Control: A common Challenge in Executive Coaching

Coaching is not just about closing gaps and creating tension.  Many coaching challenges can impact performance.  One challenge that most of my executive coachees share is the need to control their workplace and people.  This should not be surprising.  Successful executives learn to rely on themselves as the best way they know to accomplish goals and reduce the chances of failure.  This is a mixed blessing. While it is true that success can be realized through control, it can also be inhibited by control. Trying to maintain control over all aspects of work can handicap an executive by limiting the time and concentration needed to lead a complex organization  The greater the complexity, the greater the cost in time and focus to maintain control.

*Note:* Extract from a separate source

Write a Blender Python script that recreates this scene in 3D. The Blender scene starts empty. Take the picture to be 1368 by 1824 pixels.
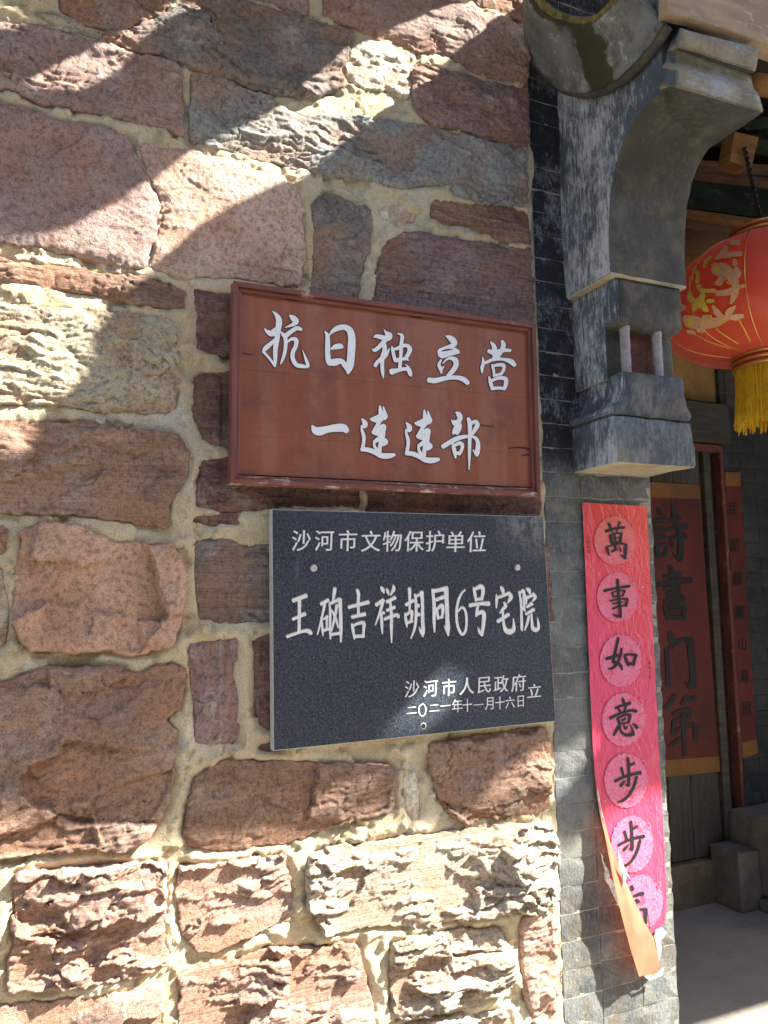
import bpy, bmesh, math, random
import numpy as np
from mathutils import Matrix, Vector

random.seed(7)
rng = np.random.default_rng(7)
C = bpy.context.scene.collection
scn = bpy.context.scene

# ------------------------------------------------------------------ camera
EYE = np.array([0.0, -1.74, 1.55])
YAW, PITCH, ROLL, F = math.radians(23.47), math.radians(6.17), math.radians(-0.94), 1370.0
fw = np.array([math.sin(YAW)*math.cos(PITCH), math.cos(YAW)*math.cos(PITCH), math.sin(PITCH)])
r0 = np.array([math.cos(YAW), -math.sin(YAW), 0.0])
u0 = np.cross(r0, fw)
rt = r0*math.cos(ROLL) + u0*math.sin(ROLL)
up = -r0*math.sin(ROLL) + u0*math.cos(ROLL)
cam = bpy.data.cameras.new('camera')
cam.sensor_fit = 'VERTICAL'
cam.sensor_height = 36.0
cam.lens = F/1824*36.0
cam.clip_start, cam.clip_end = 0.02, 500
camo = bpy.data.objects.new('camera', cam)
C.objects.link(camo)
camo.matrix_world = Matrix(((rt[0], up[0], -fw[0], EYE[0]), (rt[1], up[1], -fw[1], EYE[1]), (rt[2], up[2], -fw[2], EYE[2]), (0, 0, 0, 1)))
scn.camera = camo

# ------------------------------------------------------------------ light
SUN = np.array([1.0, -0.50, 1.0])            # towards the sun: grazing the wall from the right
SUN = SUN/np.linalg.norm(SUN)
world = bpy.data.worlds.new('World')
scn.world = world
world.use_nodes = True
wn = world.node_tree.nodes
sky = wn.new('ShaderNodeTexSky')
sky.sky_type = 'NISHITA'
sky.sun_disc = False
sky.sun_elevation = math.asin(SUN[2])
sky.sun_rotation = math.atan2(SUN[0], SUN[1])
world.node_tree.links.new(sky.outputs[0], wn['Background'].inputs[0])
wn['Background'].inputs[1].default_value = 0.11
sl = bpy.data.lights.new('sun', 'SUN')
sl.energy = 5.0
sl.angle = math.radians(0.45)
sl.color = (1.0, 0.94, 0.83)
so = bpy.data.objects.new('sun', sl)
C.objects.link(so)
so.rotation_euler = Vector(-SUN).to_track_quat('-Z', 'Y').to_euler()
scn.view_settings.view_transform = 'Standard'
scn.view_settings.look = 'None'
scn.view_settings.gamma = 1
scn.view_settings.use_curve_mapping = False
scn.view_settings.exposure = 2.3

FZ_ = 0.207
# ------------------------------------------------------------------ helpers
AX = {'x': 0, 'y': 1, 'z': 2}
def U(px, py, ax='y', val=0.0):
    """where the sight line through a point of the photograph meets the plane ax = val"""
    d = fw + (px-684)/F*rt - (py-912)/F*up
    a = AX[ax]
    return EYE + d*((val-EYE[a])/d[a])

def thing(name, label, cat, loc=(0, 0, 0), group=None):
    o = bpy.data.objects.new(name, None)
    o.empty_display_size = 0.1
    o.location = loc
    C.objects.link(o)
    o['label'] = label; o['category'] = cat
    if group: o['group'] = group
    return o

def rootloc(p):
    v = Vector((0, 0, 0))
    while p is not None:
        v += p.location; p = p.parent
    return v

def obj(name, vs, fs, mat, parent=None, smooth=False, loc=None, uvs=None):
    """vertices in world space; stored relative to the parent's place"""
    me = bpy.data.meshes.new(name)
    off = rootloc(parent) if parent is not None else Vector(loc if loc is not None else (0, 0, 0))
    va = np.asarray(vs, dtype=float).reshape(-1, 3) - np.array(off)
    if isinstance(fs, np.ndarray):
        n, k = fs.shape
        me.vertices.add(len(va)); me.vertices.foreach_set('co', va.astype(np.float32).ravel())
        me.loops.add(n*k); me.loops.foreach_set('vertex_index', fs.astype(np.int32).ravel())
        me.polygons.add(n)
        me.polygons.foreach_set('loop_start', np.arange(0, n*k, k, dtype=np.int32))
        me.polygons.foreach_set('loop_total', np.full(n, k, dtype=np.int32))
        me.update(calc_edges=True)
    else:
        me.from_pydata([tuple(v) for v in va], [], [tuple(f) for f in fs])
    if smooth:
        me.polygons.foreach_set('use_smooth', [True]*len(me.polygons))
    me.materials.append(mat)
    me.validate()
    o = bpy.data.objects.new(name, me)
    C.objects.link(o)
    if parent is not None: o.parent = parent
    elif loc is not None: o.location = loc
    return o

def tag(o, label=None, cat=None, group=None, kind=None):
    for k, v in (('label', label), ('category', cat), ('group', group), ('kind', kind)):
        if v: o[k] = v
    return o

def bm_obj(name, bm, mat, parent=None, smooth=False, loc=None):
    vs = [v.co[:] for v in bm.verts]
    bm.verts.index_update()
    fs = [[v.index for v in f.verts] for f in bm.faces]
    bm.free()
    return obj(name, vs, fs, mat, parent, smooth, loc)

def H(a):
    a = (a ^ (a >> 16)) * np.uint32(0x7feb352d)
    a = (a ^ (a >> 15)) * np.uint32(0x846ca68b)
    return a ^ (a >> 16)
def h2(i, j, s):
    return H(i.astype(np.int64).astype(np.uint32)*np.uint32(374761393) + j.astype(np.int64).astype(np.uint32)*np.uint32(668265263) + np.uint32(s*974711 & 0xffffffff)).astype(np.float64)/4294967295.0
def vnoise(x, y, s=0):
    i = np.floor(x); j = np.floor(y); fx = x-i; fy = y-j
    fx = fx*fx*fx*(fx*(fx*6-15)+10); fy = fy*fy*fy*(fy*(fy*6-15)+10)
    a = h2(i, j, s); b = h2(i+1, j, s); c = h2(i, j+1, s); d = h2(i+1, j+1, s)
    return (a*(1-fx)+b*fx)*(1-fy)+(c*(1-fx)+d*fx)*fy*1.0-0.5
def fbm(x, y, f, octv=4, s=0, g=0.5):
    t = 0; a = 1
    for k in range(octv):
        t = t + a*vnoise(x*f+k*17.3, y*f-k*9.1, s+k); f *= 2.03; a *= g
    return t
def sstep(a, b, x):
    t = np.clip((x-a)/(b-a), 0, 1); return t*t*(3-2*t)

def sdf(px, py, poly):
    """signed distance, positive inside"""
    P = np.asarray(poly, float); n = len(P)
    d2 = np.full(px.shape, 1e9); ins = np.zeros(px.shape, bool)
    for k in range(n):
        a = P[k]; b = P[(k+1) % n]; e = b-a
        wx = px-a[0]; wy = py-a[1]
        t = np.clip((wx*e[0]+wy*e[1])/(e@e+1e-12), 0, 1)
        d2 = np.minimum(d2, (wx-e[0]*t)**2+(wy-e[1]*t)**2)
        c = (a[1] > py) != (b[1] > py)
        if e[1] != 0:
            ins ^= c & (px < e[0]*(py-a[1])/e[1]+a[0])
    d = np.sqrt(d2)
    return np.where(ins, d, -d)

def box(bm, x0, x1, y0, y1, z0, z1, bev=0.0, seg=1):
    r = bmesh.ops.create_cube(bm, size=1)
    vs = r['verts']
    for v in vs:
        v.co = Vector(((x0+x1)/2+v.co.x*(x1-x0), (y0+y1)/2+v.co.y*(y1-y0), (z0+z1)/2+v.co.z*(z1-z0)))
    if bev:
        es = list({e for v in vs for e in v.link_edges})
        bmesh.ops.bevel(bm, geom=es, offset=bev, segments=seg, affect='EDGES', profile=0.7)
    return bm

def boxobj(name, x0, x1, y0, y1, z0, z1, mat, parent=None, bev=0.002, rough=0, cut=0.03, seed=1, smooth=False, loc=None):
    bm = bmesh.new()
    box(bm, x0, x1, y0, y1, z0, z1, bev, 2 if rough else 1)
    if rough: roughen(bm, cut, rough, seed)
    return bm_obj(name, bm, mat, parent, smooth or bool(rough), loc)

def roughen(bm, cut, amp, seed=1, it=5):
    for _ in range(it):
        es = [e for e in bm.edges if e.calc_length() > cut*1.6]
        if not es: break
        bmesh.ops.subdivide_edges(bm, edges=es, cuts=1, use_grid_fill=True)
    bmesh.ops.triangulate(bm, faces=[f for f in bm.faces if len(f.verts) > 4])
    bm.normal_update()
    co = np.array([v.co for v in bm.verts]); no = np.array([v.normal for v in bm.verts])
    n = fbm(co[:, 0]+co[:, 1]*0.83, co[:, 2]+co[:, 1]*0.47, 9, 4, seed)*amp*2
    for v, k, q in zip(bm.verts, n, no):
        v.co += Vector(q)*float(k)

def extrude_profile(prof, x0, x1, bm=None, taper=0.0):
    """polygon in (y, z) swept along x"""
    bm = bm or bmesh.new()
    a = [bm.verts.new((x0, y, z)) for y, z in prof]; b = [bm.verts.new((x1, y, z)) for y, z in prof]
    bm.faces.new(a); bm.faces.new(b[::-1])
    n = len(prof)
    for k in range(n): bm.faces.new((a[k], b[k], b[(k+1) % n], a[(k+1) % n]))
    bmesh.ops.recalc_face_normals(bm, faces=bm.faces[:])
    return bm

def tube(pts, r, seg=8, closed=False):
    pts = [Vector(p) for p in pts]; vs = []; fs = []
    n = len(pts)
    rr = r if hasattr(r, '__len__') else [r]*n
    for i, p in enumerate(pts):
        t = (pts[min(i+1, n-1)]-pts[max(i-1, 0)]).normalized()
        a = t.orthogonal().normalized() if i == 0 else (a-t*a.dot(t)).normalized()
        b = t.cross(a)
        for k in range(seg):
            an = 2*math.pi*k/seg
            vs.append(p+(a*math.cos(an)+b*math.sin(an))*rr[i])
    for i in range(n-1):
        for k in range(seg):
            k2 = (k+1) % seg
            fs.append((i*seg+k, i*seg+k2, (i+1)*seg+k2, (i+1)*seg+k))
    fs.append(tuple(range(seg))[::-1]); fs.append(tuple((n-1)*seg+k for k in range(seg)))
    return [v[:] for v in vs], fs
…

Why do executives hold onto control?  There are many reasons including habit, lack of trust, fear of relying on others, and lack of available talent. Whatever the reason, executives who maintain control have a tendency to micro-manage. This leads to a self-fulfilling prophecy:  by controlling his or her associates,  an executive prevents them from engaging in challenging work and, at the same time, limits their opportunities to grow into more responsible roles.  Lack of opportunity for associates to learn and grow will reinforce their perception that they are unqualified for responsibility and, therefore, in need of control by executives. 

The need for control may be well ingrained in an executive’s personality.  One way for a coach to approach control is to identify the gap created in performance outcomes.  I try not to discuss the reasons for control with coachees.  Instead, my focus is on how to improve performance.  The resulting tension is usually enough to take a close look at the executive’s leadership style and to identify alternative ways of leading. Then, by reviewing the coachee’s balance sheet, the coach must decide the best way to create a strategy for change. There are several options. By using previously discussed methods of change, such as reflection, reframing, questioning assumptions, using an asset to compensate for a liability, and partnering, a coach can help the coachee to embrace change.  Be aware that the change in itself may create discomfort and tension.  Control is often difficult to relinquish. It is very important for the coach to continuously review the coachee’s experiences with change.  This will allow reinforcement for successes and corrective action when necessary.  The bottom line for coaching effectiveness is reflected in associate responses and performance that result from the coachee’s actions. 

Some coaches might try to change control directly by identifying it as the obstacle to successful performance.  In my experience, attempting to change a personal attribute like control has little chance for success.  Alternatively, by creating a gap between desired and actual performance outcomes, with its concurrent tension, the coach is in a stronger position to help the coachee to change and improve performance.  This will likely require the coachee to relinquish some control in order to gain the desired outcome.

Once again, the coach facilitates the coaching process that requires the coachee to do the “heavy lifting,” leading to change.